Kurang satu bagian (kaki kiri), dia meminta jeda. Dia ingin memainkan mainan yang lain.

Tak lama, dia bisa menyelesaikan semua bagian. Dia pun membalik lembar kerja dan mengoleskan lem. 'Buat apa?'

Ternyata dia kepikiran untuk menempel hasil kerjanya di dinding.

Setelah itu, dia melepaskan satu persatu bagian yang ada di lembar kerja, untuk kemudian ditempel ke lantai. 'Entah apa maksudnya kali ini?'


Semua bagian sudah tertempel di lantai. Kemudian dia lepas lagi dan menjadikannya sebagai perban.

Sekian.

Hasil observasi:
  1. Anak ini sudah paham, bagian ini harus dipasang dimana, bagian itu dimana.
  2. Ada keinginan kuat untuk meletakkan bagian agar tidak keluar dari garis. Tapi manajemen penggunaan lem nya masih kurang, kadang terlalu sedikit, kadang terlalu banyak, sehingga dia kesulitan untuk bisa memasang bagian dengan tepat. Awal-awal dia masih bisa santai "Ini gimana sih Ibuk?" lama-kelamaan dia frustasi, lalu teriak dan menangis.
  3. Berinisiatif tinggi dan kreatif. Aku tidak kepikiran kalau hasil kerjanya bisa ditempel di dinding dan sesudahnya bisa dijadikan perban.
  4. Rentang waktu fokus, menurutku sudah lumayan. Nggak begitu gampang terdistraksi.

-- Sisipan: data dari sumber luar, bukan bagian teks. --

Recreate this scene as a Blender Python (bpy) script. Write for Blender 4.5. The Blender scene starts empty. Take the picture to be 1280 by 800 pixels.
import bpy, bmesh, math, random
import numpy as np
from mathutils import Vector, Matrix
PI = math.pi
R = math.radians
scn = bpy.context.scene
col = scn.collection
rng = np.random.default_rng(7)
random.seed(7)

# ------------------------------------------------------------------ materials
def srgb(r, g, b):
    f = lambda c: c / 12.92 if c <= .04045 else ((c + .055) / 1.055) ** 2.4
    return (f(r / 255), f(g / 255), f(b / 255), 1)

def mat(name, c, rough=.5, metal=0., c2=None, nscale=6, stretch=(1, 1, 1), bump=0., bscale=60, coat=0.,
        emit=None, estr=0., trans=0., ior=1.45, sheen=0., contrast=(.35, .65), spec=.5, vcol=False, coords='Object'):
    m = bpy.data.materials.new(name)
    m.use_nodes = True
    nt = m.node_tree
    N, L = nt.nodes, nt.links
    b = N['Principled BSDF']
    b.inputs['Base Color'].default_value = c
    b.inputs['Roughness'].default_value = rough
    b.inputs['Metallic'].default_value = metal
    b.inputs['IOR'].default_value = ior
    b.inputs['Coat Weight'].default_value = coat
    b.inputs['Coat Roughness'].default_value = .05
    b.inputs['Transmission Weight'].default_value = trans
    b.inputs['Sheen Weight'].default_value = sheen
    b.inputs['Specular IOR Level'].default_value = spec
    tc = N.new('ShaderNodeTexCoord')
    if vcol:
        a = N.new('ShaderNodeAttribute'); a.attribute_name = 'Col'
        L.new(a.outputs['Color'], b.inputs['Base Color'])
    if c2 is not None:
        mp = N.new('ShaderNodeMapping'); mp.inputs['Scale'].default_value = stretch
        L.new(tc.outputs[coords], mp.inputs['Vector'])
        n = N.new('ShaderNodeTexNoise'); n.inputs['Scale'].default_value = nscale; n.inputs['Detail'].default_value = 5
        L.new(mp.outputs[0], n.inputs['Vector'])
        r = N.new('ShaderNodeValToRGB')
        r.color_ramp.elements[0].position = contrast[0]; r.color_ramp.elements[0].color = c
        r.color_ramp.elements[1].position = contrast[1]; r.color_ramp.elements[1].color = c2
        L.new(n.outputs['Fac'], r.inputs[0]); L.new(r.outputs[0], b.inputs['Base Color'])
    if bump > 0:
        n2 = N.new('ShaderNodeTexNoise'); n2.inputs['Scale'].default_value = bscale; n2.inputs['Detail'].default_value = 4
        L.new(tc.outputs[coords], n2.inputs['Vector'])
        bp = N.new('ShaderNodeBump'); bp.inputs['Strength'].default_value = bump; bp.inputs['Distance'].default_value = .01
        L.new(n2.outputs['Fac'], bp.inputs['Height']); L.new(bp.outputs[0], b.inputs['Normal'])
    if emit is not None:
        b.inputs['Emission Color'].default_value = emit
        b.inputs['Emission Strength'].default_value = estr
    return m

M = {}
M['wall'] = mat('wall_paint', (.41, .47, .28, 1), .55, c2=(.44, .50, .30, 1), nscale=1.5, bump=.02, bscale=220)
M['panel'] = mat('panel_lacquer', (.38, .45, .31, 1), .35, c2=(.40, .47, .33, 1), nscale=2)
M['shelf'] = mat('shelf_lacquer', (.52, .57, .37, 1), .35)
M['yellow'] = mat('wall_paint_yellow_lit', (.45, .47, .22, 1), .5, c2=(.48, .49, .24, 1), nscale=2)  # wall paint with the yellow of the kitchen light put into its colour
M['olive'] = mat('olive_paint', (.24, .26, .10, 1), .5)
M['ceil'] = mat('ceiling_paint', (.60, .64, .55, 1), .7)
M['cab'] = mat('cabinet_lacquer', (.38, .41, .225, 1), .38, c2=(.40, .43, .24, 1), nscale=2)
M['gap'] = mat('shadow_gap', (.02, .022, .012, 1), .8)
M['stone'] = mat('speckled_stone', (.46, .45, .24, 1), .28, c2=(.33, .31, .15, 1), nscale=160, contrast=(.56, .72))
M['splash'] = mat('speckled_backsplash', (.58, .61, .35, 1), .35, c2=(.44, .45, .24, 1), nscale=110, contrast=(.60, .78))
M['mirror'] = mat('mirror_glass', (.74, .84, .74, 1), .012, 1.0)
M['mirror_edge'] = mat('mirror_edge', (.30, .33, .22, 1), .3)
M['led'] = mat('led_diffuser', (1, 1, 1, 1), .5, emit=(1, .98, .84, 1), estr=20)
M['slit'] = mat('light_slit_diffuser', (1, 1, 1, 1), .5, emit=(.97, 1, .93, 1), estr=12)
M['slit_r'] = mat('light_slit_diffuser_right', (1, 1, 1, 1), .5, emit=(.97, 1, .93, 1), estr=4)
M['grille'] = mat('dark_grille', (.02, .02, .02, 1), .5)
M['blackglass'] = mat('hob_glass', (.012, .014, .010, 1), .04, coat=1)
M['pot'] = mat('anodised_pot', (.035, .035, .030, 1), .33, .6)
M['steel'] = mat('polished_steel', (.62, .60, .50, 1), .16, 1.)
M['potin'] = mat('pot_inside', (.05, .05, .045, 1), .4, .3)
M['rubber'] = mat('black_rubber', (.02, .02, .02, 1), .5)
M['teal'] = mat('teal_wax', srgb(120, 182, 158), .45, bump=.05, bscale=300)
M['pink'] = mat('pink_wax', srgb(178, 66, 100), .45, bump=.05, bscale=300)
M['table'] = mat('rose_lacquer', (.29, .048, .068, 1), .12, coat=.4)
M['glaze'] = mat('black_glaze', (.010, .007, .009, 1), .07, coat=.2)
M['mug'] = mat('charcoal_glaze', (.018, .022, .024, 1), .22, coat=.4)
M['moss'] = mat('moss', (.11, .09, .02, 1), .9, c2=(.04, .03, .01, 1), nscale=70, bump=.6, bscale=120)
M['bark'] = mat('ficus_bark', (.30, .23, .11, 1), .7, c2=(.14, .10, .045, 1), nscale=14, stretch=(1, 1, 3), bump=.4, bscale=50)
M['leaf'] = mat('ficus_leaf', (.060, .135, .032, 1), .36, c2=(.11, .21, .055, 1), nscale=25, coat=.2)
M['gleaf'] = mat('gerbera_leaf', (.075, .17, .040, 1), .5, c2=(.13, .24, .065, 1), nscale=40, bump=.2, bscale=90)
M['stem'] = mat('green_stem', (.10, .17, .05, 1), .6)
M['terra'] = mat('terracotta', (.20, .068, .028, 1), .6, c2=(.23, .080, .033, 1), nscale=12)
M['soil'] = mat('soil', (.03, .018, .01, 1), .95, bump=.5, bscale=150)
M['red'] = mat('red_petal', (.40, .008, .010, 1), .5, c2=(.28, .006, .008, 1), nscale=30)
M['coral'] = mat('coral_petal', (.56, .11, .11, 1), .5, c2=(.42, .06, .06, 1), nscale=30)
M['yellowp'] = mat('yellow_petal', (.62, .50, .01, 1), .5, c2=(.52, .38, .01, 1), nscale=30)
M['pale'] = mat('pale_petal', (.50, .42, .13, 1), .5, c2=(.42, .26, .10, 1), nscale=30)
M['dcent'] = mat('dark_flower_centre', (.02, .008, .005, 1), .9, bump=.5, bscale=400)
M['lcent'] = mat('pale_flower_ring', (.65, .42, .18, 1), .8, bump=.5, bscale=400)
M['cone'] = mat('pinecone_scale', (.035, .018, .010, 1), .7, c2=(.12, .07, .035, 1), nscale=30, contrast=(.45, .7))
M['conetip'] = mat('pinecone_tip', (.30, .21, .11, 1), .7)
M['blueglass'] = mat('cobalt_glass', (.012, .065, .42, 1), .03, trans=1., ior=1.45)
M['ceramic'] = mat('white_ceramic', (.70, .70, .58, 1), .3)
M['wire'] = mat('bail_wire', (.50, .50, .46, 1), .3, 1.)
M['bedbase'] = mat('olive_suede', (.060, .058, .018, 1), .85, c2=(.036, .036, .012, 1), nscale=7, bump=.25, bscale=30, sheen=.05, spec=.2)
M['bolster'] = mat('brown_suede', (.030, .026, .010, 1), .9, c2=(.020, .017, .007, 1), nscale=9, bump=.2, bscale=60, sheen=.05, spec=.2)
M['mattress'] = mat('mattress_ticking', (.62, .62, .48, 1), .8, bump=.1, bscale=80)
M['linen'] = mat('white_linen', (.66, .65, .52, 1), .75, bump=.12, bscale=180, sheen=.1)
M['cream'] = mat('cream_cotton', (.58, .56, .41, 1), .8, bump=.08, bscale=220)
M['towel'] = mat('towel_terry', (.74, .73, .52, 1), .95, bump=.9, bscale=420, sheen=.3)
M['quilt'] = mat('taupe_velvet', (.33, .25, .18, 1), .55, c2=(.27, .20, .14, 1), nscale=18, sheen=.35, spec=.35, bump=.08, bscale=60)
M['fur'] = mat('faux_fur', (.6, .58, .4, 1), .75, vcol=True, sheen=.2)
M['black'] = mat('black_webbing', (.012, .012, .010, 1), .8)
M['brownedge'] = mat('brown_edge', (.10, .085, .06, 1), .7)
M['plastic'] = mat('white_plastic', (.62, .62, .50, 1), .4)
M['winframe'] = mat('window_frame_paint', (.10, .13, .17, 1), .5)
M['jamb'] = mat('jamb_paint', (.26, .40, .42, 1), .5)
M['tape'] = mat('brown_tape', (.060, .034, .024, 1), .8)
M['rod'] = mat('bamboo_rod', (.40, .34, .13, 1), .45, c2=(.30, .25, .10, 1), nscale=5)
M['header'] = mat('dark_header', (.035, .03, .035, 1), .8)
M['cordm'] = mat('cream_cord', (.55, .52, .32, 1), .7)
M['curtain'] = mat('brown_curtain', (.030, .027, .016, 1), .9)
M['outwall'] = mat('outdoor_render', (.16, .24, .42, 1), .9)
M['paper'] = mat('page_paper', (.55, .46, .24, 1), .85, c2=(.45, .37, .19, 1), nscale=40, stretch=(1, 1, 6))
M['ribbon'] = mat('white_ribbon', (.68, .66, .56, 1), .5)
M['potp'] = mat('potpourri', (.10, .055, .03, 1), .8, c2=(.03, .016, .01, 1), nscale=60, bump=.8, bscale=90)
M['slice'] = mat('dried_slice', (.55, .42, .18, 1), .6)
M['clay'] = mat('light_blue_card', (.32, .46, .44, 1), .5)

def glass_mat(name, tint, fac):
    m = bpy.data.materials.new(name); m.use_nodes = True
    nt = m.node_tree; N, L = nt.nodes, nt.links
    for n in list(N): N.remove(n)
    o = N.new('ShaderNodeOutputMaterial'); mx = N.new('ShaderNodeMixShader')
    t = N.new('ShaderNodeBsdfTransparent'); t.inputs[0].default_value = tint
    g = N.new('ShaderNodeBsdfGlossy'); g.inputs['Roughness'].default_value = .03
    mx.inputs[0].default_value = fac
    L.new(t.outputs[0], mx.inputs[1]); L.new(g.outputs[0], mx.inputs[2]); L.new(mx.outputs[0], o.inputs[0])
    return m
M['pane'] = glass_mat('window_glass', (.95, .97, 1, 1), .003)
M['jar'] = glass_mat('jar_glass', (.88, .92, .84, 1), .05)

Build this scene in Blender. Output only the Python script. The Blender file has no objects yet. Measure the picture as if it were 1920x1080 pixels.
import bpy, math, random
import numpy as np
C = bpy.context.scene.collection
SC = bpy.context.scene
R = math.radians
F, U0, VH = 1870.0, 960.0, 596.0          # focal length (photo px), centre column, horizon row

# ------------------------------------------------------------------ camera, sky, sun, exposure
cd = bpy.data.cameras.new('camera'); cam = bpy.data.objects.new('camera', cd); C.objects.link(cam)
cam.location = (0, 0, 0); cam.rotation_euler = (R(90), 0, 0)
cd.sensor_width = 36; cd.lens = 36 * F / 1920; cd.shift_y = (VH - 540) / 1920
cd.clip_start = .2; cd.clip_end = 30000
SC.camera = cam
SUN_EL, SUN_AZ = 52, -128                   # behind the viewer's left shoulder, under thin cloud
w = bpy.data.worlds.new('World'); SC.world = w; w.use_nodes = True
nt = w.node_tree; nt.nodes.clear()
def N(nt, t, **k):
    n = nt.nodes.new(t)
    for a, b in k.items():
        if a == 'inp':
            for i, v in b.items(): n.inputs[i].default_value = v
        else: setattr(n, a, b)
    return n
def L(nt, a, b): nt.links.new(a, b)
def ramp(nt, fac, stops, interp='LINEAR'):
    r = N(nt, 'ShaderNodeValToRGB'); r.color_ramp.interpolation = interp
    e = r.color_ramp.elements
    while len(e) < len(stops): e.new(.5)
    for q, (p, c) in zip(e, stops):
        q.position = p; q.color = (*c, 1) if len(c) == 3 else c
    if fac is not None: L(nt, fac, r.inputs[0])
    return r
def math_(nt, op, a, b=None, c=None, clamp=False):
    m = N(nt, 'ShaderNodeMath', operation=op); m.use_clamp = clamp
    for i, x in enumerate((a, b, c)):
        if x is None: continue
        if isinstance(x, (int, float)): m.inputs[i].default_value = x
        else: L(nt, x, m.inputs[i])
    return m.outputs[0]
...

Thursday, September 09, 2021

Main Dimana?

 

Main kotor-kotoran kok di kamar sih?

Ya maklum lah, kami tinggal di rumah orang tua yang sangat menjunjung tinggi nilai kebersihan, kerapian, dan keindahan. Ada barang-tidak-sedang-dipakai tidak berada pada ditempatnya, langsung dibereskan.


Oleh karena itu, demi menjaga kuping agar tidak panas, hati tidak berdebar kencang, dan tentu saja bisa bermain dengan tenang dan nyaman, kami memutuskan untuk bermain di dalam kamar saja. Di dalam kamar, ku bebaskan anakku bermain apa saja, tentu tetap dalam pengawasan.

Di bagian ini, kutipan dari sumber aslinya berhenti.